Peter Handke (December 6, 1942): Handke used to be best known for the novel The Hornets, the play Offending the Audience, and the screenplay for the movie Wings of Desire; after he won the 2019 Nobel Prize in Literature, though, conversation about him focused on controversial remarks he made about the Balkan conflicts.
Karl Ove Knausgaard (December 6, 1968): Knausgaard gained widespread popularity for his autobiographical My Struggle novels, but he first broke onto the literary scene when his Out of the World became the first debut novel to win the Norwegian Critics’ Prize.

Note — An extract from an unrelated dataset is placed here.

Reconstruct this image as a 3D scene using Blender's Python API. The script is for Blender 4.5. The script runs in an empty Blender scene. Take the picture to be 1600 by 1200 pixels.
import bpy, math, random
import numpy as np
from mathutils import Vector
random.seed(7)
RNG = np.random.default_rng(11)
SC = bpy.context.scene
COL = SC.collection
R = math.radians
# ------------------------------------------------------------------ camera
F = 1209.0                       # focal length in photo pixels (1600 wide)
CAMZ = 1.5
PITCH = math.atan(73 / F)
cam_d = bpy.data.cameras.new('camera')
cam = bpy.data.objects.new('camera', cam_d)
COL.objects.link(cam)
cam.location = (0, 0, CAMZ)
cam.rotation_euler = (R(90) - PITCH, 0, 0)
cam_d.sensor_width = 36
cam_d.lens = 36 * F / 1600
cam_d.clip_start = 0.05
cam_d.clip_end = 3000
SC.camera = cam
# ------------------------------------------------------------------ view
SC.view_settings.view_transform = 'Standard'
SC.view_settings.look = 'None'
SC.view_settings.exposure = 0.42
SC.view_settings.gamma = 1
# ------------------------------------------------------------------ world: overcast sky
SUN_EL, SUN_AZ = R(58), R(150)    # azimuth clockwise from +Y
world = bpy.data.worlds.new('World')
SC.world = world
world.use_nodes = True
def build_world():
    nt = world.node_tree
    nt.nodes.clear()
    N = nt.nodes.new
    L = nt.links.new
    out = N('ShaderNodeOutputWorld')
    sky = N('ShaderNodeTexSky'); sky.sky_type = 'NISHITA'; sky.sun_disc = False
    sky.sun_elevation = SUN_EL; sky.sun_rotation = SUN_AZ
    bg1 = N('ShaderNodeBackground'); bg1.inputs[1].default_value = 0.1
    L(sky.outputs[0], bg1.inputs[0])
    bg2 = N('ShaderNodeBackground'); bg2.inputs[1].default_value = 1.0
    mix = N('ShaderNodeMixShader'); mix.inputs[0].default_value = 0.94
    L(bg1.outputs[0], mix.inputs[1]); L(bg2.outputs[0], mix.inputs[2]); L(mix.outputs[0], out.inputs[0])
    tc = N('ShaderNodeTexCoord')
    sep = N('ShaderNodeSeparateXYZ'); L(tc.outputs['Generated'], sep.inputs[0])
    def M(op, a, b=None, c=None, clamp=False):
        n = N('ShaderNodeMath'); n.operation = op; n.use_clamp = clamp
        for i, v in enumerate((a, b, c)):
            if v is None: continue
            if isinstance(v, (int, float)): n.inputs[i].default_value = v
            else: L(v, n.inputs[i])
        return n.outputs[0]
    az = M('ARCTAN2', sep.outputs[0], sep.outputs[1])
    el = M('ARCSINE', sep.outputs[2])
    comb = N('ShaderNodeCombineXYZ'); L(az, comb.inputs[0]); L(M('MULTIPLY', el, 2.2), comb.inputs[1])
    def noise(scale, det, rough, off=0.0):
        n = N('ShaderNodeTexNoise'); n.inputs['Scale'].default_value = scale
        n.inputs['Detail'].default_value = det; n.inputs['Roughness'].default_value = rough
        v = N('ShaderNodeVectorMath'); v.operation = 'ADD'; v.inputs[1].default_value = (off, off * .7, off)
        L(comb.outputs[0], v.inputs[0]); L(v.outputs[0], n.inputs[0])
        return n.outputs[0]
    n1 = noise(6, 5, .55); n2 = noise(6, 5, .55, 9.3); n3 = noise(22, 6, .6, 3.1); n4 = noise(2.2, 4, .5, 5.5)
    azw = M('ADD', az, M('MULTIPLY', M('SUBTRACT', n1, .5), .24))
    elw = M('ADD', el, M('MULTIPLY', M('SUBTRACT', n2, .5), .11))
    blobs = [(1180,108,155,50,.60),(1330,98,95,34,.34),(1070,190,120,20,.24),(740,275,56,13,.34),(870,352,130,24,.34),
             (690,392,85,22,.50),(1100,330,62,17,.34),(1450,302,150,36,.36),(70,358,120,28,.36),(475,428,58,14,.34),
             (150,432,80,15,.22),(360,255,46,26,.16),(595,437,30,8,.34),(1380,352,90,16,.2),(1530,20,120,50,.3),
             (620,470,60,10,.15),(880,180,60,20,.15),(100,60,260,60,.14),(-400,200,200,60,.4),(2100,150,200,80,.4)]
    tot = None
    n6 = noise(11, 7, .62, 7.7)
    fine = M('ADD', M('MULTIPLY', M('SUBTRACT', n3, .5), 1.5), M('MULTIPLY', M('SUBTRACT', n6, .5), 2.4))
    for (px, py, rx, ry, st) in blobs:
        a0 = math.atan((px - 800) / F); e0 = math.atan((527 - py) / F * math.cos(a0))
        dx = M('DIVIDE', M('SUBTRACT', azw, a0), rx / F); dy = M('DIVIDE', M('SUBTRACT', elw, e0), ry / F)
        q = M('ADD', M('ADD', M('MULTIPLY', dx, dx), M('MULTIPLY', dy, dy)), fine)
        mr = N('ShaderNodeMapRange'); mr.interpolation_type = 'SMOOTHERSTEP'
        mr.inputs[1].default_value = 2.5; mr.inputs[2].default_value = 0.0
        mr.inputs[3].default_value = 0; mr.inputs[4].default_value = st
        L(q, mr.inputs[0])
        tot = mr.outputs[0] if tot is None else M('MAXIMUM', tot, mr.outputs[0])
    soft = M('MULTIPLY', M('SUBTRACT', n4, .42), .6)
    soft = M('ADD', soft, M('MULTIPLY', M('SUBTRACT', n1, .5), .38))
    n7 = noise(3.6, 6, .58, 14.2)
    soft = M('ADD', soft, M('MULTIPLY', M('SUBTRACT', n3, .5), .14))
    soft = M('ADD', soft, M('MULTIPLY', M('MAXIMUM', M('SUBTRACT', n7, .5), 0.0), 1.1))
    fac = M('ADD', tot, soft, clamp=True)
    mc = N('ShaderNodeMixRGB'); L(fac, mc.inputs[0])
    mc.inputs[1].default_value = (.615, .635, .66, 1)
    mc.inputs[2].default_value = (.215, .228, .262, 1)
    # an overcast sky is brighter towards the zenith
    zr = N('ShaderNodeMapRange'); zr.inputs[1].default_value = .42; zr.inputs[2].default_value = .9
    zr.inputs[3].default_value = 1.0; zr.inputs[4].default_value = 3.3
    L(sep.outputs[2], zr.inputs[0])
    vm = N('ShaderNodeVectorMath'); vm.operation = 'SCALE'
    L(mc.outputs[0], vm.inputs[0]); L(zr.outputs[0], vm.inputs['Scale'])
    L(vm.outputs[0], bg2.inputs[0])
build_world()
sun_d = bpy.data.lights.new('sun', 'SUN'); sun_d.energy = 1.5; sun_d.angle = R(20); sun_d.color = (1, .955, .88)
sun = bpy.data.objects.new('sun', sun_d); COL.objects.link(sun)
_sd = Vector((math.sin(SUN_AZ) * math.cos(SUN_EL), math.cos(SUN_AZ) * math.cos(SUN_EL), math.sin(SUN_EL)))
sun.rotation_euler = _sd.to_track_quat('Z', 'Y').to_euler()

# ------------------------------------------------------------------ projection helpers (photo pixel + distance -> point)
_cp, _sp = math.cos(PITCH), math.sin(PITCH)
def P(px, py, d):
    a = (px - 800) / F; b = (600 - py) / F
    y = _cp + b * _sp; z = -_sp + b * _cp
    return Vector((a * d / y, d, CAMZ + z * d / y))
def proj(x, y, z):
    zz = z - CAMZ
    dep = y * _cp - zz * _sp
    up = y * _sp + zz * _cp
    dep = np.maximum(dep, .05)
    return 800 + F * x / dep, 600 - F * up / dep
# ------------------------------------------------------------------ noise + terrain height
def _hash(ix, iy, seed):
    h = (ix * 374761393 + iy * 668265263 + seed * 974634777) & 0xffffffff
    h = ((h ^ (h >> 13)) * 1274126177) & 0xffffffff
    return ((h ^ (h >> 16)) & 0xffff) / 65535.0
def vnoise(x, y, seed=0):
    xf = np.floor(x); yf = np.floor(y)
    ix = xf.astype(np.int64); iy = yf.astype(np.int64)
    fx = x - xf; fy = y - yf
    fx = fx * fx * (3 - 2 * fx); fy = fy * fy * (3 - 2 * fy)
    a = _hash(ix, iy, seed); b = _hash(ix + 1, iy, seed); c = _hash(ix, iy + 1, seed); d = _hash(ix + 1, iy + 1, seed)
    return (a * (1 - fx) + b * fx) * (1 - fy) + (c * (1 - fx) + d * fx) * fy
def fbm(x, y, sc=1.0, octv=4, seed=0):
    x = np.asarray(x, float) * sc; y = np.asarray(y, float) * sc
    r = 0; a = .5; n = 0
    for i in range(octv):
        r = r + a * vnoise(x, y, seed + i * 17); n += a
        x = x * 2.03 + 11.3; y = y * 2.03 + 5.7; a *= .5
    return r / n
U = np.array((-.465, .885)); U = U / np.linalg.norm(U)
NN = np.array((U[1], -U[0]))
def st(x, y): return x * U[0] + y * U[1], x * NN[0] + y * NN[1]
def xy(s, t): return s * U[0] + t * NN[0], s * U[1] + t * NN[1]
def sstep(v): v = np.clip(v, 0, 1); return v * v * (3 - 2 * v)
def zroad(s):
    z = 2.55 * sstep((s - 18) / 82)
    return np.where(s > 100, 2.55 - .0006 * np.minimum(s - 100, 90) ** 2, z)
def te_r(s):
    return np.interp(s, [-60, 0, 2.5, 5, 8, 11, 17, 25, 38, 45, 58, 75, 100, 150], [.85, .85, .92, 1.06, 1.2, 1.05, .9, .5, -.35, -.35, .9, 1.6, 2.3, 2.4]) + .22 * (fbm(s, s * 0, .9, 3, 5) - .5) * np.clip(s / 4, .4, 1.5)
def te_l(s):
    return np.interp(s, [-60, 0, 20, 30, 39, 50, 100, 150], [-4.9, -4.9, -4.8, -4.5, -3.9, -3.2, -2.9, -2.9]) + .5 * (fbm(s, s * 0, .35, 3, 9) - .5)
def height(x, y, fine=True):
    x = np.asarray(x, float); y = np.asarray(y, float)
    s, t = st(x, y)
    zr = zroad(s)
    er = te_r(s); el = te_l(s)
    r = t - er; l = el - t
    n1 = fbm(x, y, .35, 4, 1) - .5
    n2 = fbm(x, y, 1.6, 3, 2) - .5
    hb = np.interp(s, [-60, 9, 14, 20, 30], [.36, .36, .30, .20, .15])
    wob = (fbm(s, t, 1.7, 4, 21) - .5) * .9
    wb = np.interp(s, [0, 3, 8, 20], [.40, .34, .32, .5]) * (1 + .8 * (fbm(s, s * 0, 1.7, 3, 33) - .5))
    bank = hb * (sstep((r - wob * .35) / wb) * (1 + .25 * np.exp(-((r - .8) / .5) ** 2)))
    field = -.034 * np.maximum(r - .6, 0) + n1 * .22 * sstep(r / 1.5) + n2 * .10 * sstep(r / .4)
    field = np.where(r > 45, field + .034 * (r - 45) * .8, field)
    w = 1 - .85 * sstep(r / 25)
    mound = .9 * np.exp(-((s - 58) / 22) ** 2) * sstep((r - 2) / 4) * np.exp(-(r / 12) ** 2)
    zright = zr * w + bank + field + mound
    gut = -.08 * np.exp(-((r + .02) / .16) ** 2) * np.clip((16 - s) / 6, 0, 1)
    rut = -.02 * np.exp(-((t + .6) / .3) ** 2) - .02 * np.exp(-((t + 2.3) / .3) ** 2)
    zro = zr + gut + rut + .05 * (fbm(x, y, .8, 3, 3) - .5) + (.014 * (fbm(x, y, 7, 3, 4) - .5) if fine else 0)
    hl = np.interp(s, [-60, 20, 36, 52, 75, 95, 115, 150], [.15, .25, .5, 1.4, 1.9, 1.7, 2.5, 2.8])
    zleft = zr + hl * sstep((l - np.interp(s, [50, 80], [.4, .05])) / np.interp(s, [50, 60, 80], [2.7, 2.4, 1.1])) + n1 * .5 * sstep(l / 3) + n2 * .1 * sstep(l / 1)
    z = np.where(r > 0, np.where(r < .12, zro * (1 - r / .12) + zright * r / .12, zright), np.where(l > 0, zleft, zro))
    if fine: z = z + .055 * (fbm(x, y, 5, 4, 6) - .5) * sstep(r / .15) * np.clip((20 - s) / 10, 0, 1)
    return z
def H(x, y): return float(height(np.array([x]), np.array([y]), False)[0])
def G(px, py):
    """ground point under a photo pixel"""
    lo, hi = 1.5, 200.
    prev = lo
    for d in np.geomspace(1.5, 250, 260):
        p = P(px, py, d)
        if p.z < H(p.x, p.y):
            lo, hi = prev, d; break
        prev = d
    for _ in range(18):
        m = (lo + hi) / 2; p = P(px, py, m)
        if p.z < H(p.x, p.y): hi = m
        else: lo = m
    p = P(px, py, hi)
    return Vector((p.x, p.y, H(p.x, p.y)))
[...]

Willa Cather (December 7, 1873): Cather is best known today for O Pioneers! and My Ántonia, but she also received the Pulitzer Prize for One of Ours.
John Milton (December 9, 1608): Milton, famous for the epic poem Paradise Lost, is considered by many to be the second-most significant English author.
Emily Dickinson (December 10, 1830): Dickinson is among the greatest American poets, known for such poems as “Because I could not stop for Death,” “‘Hope’ is the thing with feathers,” “I felt a Funeral, in my Brain,” and “A Bird, came down the Walk.”
Clarice Lispector (December 10, 1920): Lispector — author of Near to the Wild Heart, The Hour of the Star, The Passion According to G.H., and The Stream of Life — is considered to be among both Brazil’s most important literary figures and the greatest women writers of the twentieth century.